----- SUPPLIED DATA
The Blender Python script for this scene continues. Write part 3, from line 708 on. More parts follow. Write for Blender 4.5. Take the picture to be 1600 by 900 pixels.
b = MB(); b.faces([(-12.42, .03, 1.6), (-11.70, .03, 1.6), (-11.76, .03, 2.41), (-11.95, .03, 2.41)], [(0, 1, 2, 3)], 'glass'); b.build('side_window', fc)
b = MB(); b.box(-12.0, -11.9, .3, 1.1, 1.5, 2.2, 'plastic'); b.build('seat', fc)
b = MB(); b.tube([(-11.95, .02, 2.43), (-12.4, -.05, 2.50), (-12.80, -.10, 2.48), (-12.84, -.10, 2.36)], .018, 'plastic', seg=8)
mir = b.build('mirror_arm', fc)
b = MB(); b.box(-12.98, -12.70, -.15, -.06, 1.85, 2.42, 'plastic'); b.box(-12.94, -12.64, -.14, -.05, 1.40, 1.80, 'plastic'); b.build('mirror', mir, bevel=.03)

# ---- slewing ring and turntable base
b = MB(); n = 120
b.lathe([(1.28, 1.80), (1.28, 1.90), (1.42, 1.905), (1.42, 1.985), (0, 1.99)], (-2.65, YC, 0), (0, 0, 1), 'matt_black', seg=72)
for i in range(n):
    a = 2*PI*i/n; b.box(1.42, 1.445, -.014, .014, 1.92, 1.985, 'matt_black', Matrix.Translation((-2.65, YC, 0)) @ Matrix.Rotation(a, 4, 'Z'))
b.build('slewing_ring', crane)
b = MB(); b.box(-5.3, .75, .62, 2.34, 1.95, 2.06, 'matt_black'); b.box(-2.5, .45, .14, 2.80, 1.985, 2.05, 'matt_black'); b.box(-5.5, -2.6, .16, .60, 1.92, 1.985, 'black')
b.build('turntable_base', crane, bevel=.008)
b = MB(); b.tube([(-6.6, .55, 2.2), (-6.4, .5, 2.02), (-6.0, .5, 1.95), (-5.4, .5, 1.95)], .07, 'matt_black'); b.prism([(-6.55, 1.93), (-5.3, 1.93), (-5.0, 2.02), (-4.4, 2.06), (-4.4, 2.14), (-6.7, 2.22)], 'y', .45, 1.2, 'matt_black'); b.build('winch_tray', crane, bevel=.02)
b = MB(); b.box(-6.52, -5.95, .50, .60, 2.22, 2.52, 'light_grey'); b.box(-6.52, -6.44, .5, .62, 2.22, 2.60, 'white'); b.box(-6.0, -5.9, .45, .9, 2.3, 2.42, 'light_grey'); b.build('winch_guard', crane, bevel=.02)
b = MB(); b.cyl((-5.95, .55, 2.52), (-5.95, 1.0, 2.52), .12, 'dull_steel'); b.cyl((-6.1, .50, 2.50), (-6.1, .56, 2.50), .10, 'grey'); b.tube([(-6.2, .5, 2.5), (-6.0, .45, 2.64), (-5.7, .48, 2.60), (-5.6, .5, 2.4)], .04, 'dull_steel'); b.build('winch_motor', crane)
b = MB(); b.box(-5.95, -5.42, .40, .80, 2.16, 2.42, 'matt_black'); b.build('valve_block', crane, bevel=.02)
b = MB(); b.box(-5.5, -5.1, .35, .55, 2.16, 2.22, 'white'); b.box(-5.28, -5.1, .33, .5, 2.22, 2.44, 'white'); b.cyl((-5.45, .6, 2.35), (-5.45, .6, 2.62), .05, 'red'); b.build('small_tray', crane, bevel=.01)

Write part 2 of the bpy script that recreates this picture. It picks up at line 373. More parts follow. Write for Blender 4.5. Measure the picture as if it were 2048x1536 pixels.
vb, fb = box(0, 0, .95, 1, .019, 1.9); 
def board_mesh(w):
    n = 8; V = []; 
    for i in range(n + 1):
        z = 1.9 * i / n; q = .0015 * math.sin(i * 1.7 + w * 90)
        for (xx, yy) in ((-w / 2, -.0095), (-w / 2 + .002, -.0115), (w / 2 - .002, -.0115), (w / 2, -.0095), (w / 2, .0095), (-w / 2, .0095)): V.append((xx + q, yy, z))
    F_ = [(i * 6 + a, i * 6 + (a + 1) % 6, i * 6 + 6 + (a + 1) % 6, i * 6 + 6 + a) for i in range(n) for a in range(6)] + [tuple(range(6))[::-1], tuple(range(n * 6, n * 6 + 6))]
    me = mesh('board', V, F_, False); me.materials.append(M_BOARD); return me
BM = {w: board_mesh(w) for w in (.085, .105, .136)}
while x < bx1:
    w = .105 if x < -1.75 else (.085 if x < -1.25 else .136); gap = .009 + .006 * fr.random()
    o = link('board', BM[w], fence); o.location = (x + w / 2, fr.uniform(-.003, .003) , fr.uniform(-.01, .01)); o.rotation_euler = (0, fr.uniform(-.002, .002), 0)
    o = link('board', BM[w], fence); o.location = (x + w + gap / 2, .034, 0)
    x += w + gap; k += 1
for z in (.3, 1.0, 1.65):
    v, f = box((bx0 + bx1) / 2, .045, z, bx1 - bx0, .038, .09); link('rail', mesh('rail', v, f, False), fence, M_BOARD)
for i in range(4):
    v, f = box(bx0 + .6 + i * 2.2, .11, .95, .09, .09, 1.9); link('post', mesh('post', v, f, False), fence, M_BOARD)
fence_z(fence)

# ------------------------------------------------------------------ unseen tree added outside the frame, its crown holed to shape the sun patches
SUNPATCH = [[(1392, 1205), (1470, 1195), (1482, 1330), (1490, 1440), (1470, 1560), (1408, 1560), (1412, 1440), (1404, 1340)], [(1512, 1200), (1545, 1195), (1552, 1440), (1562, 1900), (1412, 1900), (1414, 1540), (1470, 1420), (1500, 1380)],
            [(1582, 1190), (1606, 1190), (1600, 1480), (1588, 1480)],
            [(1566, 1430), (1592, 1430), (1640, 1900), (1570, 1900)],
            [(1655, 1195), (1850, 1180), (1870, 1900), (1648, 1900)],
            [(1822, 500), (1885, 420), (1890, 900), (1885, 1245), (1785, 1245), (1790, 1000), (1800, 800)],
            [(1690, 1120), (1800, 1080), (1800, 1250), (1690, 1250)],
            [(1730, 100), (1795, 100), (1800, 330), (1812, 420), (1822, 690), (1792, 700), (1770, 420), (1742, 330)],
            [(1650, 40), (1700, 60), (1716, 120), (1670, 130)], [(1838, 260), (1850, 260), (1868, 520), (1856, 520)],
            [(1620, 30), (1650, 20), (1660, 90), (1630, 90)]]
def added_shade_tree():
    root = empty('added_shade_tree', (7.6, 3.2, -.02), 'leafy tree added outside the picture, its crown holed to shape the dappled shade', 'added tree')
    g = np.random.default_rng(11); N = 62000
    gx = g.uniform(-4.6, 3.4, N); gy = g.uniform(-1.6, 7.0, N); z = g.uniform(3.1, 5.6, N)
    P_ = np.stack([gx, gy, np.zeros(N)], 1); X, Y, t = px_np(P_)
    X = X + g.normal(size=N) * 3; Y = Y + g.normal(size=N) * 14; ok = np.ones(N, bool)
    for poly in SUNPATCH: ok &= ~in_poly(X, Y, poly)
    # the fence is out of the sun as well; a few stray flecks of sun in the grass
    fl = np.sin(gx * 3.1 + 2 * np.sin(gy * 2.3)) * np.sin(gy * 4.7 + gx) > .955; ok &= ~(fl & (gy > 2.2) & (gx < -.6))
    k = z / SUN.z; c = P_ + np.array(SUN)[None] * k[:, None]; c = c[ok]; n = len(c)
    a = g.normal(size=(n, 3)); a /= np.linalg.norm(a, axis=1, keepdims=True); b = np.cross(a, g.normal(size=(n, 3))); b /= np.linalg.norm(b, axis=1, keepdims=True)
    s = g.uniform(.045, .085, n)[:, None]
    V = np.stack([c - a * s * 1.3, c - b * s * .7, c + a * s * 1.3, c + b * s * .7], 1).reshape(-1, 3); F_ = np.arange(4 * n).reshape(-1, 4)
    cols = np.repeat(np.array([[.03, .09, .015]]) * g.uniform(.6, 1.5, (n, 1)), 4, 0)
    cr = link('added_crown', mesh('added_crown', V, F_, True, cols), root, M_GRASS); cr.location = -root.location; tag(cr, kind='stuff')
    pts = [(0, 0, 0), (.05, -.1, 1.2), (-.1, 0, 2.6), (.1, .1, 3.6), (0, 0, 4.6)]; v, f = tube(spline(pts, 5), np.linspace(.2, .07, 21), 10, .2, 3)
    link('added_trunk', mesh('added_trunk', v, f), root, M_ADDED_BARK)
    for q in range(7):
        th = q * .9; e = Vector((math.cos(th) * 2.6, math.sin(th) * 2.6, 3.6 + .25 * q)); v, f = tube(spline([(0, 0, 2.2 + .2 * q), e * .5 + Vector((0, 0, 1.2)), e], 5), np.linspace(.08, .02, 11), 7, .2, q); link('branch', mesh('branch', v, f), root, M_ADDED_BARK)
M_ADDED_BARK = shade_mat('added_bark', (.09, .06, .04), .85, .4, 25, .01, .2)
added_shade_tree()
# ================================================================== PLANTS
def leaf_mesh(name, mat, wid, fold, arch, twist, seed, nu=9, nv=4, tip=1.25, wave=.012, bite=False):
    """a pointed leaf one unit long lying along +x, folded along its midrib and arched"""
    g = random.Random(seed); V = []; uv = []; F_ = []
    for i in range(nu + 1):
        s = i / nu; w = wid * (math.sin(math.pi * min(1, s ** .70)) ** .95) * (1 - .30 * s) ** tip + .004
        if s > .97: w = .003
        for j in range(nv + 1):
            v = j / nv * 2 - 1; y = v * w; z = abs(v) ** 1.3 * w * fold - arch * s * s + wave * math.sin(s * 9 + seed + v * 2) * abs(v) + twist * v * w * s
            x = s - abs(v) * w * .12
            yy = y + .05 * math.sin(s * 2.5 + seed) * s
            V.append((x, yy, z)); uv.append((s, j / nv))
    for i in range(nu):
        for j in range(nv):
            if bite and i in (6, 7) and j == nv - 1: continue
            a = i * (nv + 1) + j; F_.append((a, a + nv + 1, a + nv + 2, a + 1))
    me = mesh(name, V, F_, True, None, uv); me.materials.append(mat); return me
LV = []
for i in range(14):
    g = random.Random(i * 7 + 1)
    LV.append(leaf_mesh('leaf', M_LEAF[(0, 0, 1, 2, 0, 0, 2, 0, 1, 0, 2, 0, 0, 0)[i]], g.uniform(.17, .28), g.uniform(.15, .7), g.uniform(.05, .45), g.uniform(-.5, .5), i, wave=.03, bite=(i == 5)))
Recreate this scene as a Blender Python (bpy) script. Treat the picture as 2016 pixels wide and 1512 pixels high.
----------
WHAT YOU NEED TO DO: Pick out the lines containing the string "scene" and show them.

TASK RESULT:
The Blender Python script for this scene continues. Write part 3, from line 708 on. More parts follow. Write for Blender 4.5. Take the picture to be 1600 by 900 pixels.
Recreate this scene as a Blender Python (bpy) script. Treat the picture as 2016 pixels wide and 1512 pixels high.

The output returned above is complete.